■ **Set task**: Quote verbatim the span of lines that begins the listing below and closes with the line containing "struct(MB().box(-1.6, -1.5, YF".

■ **Available data**:
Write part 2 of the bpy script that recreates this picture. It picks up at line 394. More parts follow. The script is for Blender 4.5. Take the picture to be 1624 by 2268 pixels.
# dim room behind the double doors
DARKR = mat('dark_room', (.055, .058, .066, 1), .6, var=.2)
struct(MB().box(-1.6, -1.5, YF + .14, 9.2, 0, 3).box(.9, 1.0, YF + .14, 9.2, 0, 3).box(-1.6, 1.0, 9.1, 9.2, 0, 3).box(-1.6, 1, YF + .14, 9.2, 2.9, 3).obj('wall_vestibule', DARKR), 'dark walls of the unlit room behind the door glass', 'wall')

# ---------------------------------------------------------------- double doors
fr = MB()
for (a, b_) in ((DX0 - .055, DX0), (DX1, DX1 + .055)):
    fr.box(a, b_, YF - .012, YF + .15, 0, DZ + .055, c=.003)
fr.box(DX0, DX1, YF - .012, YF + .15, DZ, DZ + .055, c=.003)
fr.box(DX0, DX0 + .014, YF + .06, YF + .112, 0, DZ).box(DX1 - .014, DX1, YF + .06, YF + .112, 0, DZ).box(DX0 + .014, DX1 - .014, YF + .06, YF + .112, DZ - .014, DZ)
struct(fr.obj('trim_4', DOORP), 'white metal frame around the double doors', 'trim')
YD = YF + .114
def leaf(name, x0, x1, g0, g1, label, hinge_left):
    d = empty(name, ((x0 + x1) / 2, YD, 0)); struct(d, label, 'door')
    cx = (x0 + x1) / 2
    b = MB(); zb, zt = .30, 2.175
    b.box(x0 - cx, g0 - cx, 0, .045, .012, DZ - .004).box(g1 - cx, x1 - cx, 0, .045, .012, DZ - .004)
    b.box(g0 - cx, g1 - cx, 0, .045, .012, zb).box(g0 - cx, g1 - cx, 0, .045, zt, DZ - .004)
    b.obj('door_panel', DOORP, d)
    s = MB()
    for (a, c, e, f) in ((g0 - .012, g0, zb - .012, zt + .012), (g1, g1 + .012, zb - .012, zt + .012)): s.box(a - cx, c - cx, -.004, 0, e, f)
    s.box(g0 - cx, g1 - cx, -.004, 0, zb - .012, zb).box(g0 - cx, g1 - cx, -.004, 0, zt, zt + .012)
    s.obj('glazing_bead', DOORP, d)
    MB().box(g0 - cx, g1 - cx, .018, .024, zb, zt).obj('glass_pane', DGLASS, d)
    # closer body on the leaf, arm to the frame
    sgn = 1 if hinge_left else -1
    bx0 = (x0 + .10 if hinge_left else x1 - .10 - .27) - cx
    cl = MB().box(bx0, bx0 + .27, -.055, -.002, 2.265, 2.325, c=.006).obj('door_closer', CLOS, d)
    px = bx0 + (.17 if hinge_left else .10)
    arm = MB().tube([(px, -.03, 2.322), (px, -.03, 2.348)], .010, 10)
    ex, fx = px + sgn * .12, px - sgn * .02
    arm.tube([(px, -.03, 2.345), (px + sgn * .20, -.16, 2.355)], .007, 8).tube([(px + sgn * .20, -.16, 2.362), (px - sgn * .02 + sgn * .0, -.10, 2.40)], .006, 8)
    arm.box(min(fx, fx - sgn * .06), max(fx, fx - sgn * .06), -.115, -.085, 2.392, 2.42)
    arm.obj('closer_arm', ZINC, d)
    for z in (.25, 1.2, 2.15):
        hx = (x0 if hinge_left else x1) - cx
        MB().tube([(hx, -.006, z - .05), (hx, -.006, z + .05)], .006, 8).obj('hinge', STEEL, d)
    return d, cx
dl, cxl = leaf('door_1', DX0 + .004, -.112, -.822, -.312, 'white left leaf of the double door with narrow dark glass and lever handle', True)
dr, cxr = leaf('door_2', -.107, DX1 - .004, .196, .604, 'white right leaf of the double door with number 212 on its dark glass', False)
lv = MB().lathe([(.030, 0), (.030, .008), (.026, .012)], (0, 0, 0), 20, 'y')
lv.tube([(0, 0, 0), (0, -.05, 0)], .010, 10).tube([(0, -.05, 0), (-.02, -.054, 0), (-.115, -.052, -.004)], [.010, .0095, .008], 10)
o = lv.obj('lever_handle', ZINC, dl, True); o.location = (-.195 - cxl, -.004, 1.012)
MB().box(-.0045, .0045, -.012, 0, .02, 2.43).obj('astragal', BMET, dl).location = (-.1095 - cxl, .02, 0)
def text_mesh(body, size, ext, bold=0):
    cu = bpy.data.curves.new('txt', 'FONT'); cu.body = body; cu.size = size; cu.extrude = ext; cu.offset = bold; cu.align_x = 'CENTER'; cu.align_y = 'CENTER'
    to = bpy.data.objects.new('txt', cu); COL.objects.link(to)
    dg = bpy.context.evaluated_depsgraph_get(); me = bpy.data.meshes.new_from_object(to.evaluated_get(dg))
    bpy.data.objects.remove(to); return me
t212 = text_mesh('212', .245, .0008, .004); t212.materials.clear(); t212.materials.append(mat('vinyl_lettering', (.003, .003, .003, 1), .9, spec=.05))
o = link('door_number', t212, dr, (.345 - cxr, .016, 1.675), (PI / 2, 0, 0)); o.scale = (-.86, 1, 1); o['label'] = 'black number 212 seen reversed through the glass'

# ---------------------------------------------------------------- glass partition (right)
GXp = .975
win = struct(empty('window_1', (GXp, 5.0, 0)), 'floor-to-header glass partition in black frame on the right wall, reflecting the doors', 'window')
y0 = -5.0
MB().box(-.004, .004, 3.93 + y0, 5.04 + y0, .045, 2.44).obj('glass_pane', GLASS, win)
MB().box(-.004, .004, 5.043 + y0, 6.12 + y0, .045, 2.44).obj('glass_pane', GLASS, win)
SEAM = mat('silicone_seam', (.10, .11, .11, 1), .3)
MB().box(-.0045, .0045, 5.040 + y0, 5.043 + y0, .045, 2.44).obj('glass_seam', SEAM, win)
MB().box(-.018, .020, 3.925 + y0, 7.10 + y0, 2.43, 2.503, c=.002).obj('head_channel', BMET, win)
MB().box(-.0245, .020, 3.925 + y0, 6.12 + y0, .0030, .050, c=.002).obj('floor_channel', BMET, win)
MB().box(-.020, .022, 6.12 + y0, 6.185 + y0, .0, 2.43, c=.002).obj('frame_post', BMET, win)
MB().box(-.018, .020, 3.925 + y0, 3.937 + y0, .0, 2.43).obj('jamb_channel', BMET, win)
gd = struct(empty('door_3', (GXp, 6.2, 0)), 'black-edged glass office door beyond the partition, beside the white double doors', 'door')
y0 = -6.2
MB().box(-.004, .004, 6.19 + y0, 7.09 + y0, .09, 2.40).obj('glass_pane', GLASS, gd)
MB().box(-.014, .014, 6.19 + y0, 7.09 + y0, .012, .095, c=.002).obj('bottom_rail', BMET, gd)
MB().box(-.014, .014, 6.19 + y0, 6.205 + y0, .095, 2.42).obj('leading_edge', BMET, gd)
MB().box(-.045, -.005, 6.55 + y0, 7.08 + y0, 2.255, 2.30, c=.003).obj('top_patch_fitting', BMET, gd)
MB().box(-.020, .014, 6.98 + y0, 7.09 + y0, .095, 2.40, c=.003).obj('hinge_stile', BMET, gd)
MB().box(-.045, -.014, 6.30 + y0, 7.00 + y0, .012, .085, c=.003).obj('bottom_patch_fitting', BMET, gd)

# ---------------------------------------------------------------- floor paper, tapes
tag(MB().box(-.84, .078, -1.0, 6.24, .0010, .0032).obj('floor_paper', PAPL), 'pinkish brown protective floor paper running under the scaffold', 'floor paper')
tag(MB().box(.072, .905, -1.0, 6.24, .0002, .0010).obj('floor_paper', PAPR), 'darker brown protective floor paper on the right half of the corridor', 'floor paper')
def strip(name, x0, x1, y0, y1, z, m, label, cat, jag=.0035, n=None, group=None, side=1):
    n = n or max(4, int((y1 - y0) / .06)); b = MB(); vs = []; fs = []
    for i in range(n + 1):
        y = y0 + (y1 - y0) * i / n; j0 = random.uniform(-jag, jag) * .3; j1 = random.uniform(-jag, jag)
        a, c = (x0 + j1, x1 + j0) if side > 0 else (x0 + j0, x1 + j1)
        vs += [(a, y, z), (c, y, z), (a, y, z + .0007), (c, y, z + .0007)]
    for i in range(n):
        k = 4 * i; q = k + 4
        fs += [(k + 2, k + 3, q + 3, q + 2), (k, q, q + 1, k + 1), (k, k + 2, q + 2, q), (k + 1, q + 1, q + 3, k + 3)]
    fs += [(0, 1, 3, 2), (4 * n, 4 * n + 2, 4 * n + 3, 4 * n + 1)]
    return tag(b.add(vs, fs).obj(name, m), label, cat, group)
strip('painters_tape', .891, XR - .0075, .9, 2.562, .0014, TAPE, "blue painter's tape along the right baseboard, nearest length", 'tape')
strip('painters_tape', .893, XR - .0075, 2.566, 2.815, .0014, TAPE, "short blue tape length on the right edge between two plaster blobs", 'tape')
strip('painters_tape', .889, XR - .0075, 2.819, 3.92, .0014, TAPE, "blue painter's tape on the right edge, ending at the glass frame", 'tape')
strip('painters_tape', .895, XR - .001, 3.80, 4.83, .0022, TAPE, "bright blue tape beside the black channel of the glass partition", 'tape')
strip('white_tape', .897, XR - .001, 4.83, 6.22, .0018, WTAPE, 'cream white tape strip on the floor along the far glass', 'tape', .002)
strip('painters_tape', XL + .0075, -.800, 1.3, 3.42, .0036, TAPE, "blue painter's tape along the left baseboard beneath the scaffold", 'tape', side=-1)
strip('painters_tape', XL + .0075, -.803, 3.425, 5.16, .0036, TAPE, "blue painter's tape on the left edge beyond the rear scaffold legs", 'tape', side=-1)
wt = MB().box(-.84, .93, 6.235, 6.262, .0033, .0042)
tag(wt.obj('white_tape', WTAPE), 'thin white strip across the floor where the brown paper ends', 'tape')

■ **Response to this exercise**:
Write part 2 of the bpy script that recreates this picture. It picks up at line 394. More parts follow. The script is for Blender 4.5. Take the picture to be 1624 by 2268 pixels.
# dim room behind the double doors
DARKR = mat('dark_room', (.055, .058, .066, 1), .6, var=.2)
struct(MB().box(-1.6, -1.5, YF + .14, 9.2, 0, 3).box(.9, 1.0, YF + .14, 9.2, 0, 3).box(-1.6, 1.0, 9.1, 9.2, 0, 3).box(-1.6, 1, YF + .14, 9.2, 2.9, 3).obj('wall_vestibule', DARKR), 'dark walls of the unlit room behind the door glass', 'wall')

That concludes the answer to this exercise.